Monday, November 17, 2014

WHAT LIES BENEATH


WHAT LIES BENEATH THE SURFACE
( won't always bite you )



Italian Nocturne
James  Aponovich
oil on canvas, 17" x 12"


Q. "Hey Jim!, I'm an artist and I'm reading your blog and all I'm reading is pumpkins, shoes n' stuff! Where's the art? What's the matter, you got no more hocus-pocus and golden whatever's to explain?"
                                                                                                      - Quin R., Brooklyn

A. "OK."


DYNAMIC SYMMETRY



Remember the squared circle? here it is again, but now I've drawn the diagonal of the square and used the length to determine the sides of a new rectangle. 
It becomes an irregular proportion (i.e. a 12" x 16" is a 3 to 4 ratio and regular,
 this rectangle is 12" x 17", thus irregular). It is called a root two rectangle.


MIX AND MATCH



Now that I have established the outer lines of the rectangle, I now draw a line down the middle, bisecting it. I locate the Golden Section points on the sides (dotted lines).




CHILDS PLAY




With a compass I've had since elementary school, I inscribe the two circles  from the center on the Golden Section points. The circumference of each is determined by the distance between the Golden Section points. Still with me?

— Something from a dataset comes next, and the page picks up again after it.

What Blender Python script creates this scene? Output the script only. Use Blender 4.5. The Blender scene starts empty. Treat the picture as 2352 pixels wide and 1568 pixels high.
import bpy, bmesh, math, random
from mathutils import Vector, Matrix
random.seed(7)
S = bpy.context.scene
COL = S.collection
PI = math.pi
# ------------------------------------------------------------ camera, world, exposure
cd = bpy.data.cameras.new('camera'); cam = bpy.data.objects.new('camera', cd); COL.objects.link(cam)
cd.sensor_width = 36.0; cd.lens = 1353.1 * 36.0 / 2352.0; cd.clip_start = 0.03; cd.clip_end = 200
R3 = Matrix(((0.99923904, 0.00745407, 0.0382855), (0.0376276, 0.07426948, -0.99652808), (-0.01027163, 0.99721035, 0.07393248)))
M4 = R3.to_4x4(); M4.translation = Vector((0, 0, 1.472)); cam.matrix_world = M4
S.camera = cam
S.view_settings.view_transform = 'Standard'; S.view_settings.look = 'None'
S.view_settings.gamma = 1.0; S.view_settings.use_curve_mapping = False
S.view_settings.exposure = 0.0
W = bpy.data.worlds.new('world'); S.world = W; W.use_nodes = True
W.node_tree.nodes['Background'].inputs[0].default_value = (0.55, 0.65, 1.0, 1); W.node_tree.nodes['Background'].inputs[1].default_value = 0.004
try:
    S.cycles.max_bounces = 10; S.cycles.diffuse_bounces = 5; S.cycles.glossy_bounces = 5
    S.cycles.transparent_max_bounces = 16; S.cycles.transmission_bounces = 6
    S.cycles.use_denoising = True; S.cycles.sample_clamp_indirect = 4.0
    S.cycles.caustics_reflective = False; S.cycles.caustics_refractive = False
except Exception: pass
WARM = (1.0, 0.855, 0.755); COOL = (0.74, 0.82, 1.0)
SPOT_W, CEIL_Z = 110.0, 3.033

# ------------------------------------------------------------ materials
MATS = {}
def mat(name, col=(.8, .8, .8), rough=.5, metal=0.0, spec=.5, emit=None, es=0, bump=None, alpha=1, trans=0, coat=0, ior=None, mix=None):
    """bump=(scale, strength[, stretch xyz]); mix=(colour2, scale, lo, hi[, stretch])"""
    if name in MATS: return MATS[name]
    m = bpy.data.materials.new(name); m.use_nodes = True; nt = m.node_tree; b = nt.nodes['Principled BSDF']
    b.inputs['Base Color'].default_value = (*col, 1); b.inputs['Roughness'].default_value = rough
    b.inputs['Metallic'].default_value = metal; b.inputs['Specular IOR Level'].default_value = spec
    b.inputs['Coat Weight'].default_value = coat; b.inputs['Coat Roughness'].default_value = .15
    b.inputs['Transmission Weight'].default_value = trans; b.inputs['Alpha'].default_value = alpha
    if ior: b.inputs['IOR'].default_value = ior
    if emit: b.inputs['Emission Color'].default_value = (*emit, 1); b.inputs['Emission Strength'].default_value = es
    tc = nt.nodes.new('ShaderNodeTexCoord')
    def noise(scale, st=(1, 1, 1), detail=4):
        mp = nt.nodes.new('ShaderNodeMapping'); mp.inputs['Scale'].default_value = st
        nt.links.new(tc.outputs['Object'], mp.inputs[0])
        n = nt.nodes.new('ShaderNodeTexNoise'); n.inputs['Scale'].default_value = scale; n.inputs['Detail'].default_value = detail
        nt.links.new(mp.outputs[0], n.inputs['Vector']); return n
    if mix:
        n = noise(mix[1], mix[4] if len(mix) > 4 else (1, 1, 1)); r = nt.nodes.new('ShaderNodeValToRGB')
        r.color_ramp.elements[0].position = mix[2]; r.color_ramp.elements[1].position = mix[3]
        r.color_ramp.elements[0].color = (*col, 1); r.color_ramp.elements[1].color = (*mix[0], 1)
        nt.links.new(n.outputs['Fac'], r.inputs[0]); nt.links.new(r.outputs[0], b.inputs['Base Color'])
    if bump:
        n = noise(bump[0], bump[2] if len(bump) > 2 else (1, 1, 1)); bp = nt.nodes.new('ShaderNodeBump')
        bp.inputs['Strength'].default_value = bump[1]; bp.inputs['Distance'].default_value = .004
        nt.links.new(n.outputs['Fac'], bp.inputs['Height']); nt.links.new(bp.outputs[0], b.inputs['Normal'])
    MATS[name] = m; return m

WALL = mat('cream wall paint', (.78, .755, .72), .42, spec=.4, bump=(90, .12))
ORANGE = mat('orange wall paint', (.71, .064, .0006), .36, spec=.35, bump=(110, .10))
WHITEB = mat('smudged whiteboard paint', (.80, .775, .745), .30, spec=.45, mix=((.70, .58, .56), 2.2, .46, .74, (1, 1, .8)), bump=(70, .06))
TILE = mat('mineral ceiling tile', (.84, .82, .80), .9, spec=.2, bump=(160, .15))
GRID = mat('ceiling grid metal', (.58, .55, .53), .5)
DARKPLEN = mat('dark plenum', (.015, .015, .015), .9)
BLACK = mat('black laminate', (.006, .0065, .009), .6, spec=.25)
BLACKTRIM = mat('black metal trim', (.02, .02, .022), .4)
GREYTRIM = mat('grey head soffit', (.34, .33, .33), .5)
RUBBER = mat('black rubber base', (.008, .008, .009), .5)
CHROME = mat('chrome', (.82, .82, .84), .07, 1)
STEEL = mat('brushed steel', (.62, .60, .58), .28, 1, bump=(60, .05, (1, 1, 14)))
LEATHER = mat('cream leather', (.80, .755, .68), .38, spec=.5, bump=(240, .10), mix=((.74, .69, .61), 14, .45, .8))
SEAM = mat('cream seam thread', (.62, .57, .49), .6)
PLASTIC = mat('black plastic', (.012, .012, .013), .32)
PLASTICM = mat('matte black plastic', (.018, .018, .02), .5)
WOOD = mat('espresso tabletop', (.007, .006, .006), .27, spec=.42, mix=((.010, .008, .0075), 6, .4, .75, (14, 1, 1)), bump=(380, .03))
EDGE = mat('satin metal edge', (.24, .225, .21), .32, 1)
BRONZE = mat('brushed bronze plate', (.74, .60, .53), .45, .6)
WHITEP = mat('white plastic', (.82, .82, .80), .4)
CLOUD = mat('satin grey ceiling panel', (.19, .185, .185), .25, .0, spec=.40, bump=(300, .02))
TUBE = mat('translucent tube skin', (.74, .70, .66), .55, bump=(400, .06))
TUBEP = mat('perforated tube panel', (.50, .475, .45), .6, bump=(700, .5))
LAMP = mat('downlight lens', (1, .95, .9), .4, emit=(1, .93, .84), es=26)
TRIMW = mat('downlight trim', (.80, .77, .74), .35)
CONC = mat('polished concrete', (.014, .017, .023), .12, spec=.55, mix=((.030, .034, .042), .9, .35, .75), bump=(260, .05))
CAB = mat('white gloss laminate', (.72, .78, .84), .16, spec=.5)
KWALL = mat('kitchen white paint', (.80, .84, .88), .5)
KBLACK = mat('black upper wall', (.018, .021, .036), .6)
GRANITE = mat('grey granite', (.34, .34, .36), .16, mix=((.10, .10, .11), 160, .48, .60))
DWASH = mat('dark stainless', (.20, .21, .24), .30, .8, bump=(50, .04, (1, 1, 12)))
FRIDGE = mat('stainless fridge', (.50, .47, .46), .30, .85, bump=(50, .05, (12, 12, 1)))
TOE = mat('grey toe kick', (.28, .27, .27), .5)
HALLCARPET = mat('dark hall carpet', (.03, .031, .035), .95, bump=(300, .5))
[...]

The circles more or less determine my key elements, the flowers, and mirroring them, the fabric. Balance by symmetry.


Q.  "Come on Jim, you're giving me a headache! Whats with all the lines? Don't you ever just wing it? 
      You know .......create? That's what artists do....create."
                                                                                                   -Quin

A.  "Again.....naturally"


THE SHELL GAME



The Chambered Nautilus is an example of the Golden Section as logarithmic spiral as a growth ratio .
In other words, as it gets bigger the shape remains the same.




The ancients believed that all of nature is infused with the 'Divine Proportion'. That I don't know about but why not use it to structure and enhance your.....

CREATIVITY



Cards From Cortona
James Aponovich
oil on panel, 7" x 5"


PS.  In response to Quin from Brooklyn, more than valid concerns that these formulas are in and of themselves hindering creativity I would say that I have spent over a quarter of a century studying formal composition, as I would tell my students, Once you  have learned it....forget it. Let it sink into your visual memory so that you can re-cognize when you see it. In other words, "Just wing it.....with knowledge."